The filter I'm gathering data on is called minRelayTxFee -- minimum relay transaction fee. Almost every bitcoin transaction pays fees to miners, and most nodes have a standard filter that checks every transaction sent to its mempool to see if it pays a minimum fee. If not, it refuses to relay that transaction. Thanks to most nodes doing this, there is a mitigation for what would otherwise be a significant DoS vector on bitcoin: without this filter, spammers could cheaply DoS the network by sending out millions of 0-fee transactions. In the op_return wars, people who oppose spam filters have been arguing for a while now that spam filters "don't work" because some large op_returns bypass the spam filters and get into the blockchain via private mempools, or libre-relay. One of the pro-filter side's responses is that these are exceptional cases; only a small percentage of transactions in the blockchain show any evidence of bypassing the op_return filters, and that helps prove that the filters work.

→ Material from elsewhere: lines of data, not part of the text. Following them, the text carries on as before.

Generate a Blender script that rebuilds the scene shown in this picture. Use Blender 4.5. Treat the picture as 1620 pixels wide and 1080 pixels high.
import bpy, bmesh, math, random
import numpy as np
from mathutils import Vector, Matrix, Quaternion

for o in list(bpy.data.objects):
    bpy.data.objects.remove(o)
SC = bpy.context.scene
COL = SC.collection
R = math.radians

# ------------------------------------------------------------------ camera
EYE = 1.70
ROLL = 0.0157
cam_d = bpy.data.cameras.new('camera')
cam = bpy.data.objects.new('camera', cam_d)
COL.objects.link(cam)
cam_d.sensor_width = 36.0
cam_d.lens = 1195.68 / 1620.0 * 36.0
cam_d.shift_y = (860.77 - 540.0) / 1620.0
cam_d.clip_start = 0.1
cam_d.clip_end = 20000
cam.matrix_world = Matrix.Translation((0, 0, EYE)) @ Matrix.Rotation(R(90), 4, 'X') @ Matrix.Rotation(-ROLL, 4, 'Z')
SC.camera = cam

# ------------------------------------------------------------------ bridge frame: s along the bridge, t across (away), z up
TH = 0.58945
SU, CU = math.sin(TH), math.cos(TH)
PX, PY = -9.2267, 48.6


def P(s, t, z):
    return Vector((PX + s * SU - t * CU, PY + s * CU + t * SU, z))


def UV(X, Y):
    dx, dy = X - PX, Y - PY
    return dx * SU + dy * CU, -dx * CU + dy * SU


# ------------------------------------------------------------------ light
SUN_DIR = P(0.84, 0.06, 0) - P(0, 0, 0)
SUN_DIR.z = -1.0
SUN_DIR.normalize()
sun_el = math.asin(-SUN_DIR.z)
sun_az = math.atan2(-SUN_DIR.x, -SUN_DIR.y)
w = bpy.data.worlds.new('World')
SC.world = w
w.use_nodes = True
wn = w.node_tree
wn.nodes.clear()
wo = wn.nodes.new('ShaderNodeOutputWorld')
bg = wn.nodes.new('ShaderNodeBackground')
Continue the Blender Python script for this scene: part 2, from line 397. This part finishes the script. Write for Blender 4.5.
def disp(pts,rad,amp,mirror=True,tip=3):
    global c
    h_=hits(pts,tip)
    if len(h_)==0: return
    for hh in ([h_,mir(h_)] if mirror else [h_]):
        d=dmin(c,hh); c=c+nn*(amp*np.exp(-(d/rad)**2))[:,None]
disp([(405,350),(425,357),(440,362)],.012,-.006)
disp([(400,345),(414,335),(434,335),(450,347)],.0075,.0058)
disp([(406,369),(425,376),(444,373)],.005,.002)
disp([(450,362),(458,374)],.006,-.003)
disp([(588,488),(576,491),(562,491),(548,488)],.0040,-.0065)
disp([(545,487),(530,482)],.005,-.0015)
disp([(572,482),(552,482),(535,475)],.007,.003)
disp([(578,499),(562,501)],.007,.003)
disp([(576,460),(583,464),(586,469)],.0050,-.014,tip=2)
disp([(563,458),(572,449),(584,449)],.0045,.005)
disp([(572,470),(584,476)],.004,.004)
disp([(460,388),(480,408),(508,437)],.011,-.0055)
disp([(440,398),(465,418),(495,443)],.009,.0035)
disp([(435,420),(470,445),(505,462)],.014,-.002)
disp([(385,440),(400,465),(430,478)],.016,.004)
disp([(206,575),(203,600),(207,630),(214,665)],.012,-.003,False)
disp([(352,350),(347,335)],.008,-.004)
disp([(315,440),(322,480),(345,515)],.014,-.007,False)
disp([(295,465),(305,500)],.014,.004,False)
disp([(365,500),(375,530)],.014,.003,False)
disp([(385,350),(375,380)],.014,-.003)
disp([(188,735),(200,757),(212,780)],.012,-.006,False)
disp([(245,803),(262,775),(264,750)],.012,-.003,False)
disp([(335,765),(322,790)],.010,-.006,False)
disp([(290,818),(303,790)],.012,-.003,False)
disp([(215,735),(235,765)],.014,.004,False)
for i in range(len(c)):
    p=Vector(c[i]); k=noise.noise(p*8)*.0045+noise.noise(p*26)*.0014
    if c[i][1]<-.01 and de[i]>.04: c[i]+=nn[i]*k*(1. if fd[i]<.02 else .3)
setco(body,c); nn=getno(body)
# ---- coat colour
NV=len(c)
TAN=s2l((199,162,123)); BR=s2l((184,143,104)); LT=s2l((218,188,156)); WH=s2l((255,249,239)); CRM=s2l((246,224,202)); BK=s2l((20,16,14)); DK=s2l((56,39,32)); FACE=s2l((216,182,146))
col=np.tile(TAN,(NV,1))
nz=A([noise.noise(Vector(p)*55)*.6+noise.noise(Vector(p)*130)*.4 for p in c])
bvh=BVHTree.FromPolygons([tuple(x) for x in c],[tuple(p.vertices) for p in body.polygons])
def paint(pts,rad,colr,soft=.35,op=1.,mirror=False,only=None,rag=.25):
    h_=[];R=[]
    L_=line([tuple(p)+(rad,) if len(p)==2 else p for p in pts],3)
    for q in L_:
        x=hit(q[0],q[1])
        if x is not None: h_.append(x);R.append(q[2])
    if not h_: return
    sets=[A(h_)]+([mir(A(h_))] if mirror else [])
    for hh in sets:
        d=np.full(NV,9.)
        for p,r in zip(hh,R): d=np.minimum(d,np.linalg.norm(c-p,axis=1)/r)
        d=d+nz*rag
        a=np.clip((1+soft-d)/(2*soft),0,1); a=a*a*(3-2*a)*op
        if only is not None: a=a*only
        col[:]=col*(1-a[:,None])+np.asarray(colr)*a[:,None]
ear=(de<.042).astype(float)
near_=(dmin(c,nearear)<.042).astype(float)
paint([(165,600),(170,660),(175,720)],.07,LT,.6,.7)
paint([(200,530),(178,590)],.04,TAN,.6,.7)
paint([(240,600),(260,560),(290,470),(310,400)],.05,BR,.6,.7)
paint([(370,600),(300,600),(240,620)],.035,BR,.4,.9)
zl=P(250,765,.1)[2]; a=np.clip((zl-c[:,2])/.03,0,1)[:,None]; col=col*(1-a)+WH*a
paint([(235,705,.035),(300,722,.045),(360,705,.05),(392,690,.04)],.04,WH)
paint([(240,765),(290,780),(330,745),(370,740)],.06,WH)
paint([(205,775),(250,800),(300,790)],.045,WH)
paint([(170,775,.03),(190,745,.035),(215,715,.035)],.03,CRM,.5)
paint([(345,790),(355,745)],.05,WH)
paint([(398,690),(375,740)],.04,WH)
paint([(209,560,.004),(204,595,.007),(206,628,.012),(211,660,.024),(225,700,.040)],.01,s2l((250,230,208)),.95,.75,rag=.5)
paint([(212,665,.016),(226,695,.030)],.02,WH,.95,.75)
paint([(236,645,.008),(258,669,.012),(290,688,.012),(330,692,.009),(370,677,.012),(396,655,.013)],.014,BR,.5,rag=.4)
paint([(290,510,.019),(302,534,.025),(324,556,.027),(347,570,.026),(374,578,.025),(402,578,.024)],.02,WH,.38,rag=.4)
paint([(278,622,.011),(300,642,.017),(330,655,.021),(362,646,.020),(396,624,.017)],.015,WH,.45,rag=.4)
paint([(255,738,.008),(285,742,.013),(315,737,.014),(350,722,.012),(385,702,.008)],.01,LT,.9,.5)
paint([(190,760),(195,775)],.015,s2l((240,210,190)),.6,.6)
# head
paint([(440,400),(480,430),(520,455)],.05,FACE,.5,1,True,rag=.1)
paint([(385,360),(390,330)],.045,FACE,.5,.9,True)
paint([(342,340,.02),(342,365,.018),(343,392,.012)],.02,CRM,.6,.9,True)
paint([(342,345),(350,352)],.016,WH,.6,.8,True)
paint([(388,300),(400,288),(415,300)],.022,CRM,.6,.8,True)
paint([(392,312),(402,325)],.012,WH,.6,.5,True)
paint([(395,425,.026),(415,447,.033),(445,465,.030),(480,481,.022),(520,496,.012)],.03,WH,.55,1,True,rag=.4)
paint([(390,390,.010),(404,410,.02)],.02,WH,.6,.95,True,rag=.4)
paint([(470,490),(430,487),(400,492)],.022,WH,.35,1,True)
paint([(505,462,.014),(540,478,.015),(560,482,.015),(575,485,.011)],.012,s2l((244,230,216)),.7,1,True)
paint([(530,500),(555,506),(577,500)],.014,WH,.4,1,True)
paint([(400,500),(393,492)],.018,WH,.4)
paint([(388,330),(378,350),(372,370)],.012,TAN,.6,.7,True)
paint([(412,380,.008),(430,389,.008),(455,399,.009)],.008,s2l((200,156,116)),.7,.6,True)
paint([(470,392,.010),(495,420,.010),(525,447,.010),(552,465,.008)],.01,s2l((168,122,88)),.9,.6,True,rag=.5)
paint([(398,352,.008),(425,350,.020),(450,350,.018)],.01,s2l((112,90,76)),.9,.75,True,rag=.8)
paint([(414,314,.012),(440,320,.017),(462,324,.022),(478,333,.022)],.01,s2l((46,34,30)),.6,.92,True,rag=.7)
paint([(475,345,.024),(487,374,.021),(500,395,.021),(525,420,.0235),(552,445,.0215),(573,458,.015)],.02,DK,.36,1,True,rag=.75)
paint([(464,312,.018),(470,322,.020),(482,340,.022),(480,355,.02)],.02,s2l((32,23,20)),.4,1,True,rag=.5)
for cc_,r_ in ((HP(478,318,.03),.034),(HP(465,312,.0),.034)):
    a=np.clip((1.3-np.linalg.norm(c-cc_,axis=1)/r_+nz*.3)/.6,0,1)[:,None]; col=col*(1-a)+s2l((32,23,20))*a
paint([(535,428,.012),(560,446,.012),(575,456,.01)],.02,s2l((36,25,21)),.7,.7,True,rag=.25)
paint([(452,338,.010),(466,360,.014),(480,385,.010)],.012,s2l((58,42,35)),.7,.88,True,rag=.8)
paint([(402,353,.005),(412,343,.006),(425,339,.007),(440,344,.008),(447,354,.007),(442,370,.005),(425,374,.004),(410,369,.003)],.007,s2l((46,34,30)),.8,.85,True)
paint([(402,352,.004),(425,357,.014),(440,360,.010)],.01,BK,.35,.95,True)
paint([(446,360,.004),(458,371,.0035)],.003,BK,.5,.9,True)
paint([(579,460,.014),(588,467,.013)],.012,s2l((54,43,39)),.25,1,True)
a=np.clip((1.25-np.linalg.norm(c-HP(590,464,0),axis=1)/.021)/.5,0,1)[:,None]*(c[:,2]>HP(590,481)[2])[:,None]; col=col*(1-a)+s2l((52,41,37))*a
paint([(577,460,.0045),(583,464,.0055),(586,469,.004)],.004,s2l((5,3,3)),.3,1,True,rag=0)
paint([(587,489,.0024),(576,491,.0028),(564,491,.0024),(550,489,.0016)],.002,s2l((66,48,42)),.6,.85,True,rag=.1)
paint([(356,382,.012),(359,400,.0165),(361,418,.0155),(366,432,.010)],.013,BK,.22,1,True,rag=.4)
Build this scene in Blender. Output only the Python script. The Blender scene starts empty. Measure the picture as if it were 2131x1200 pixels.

Recently, the anti-filter crowd has a new argument: spam filters "don't work" because some transactions pay less than the standard minimum feerate; they bypass the minRelayTxFee filter. So I created this website to gather statistics about that, and show that the same counterargument applies: only a small percentage of transactions in the blockchain show any evidence of bypassing the minRelayTxFee filter, and that helps prove that the filters work.

The reason the minRelayFee filter works is because there is very little economic incentive to bypass it. It is cheaper to just bump your fee to 1 sat/vbyte. This is not so for larger OP_RETURN txs or other types of non-standard txs.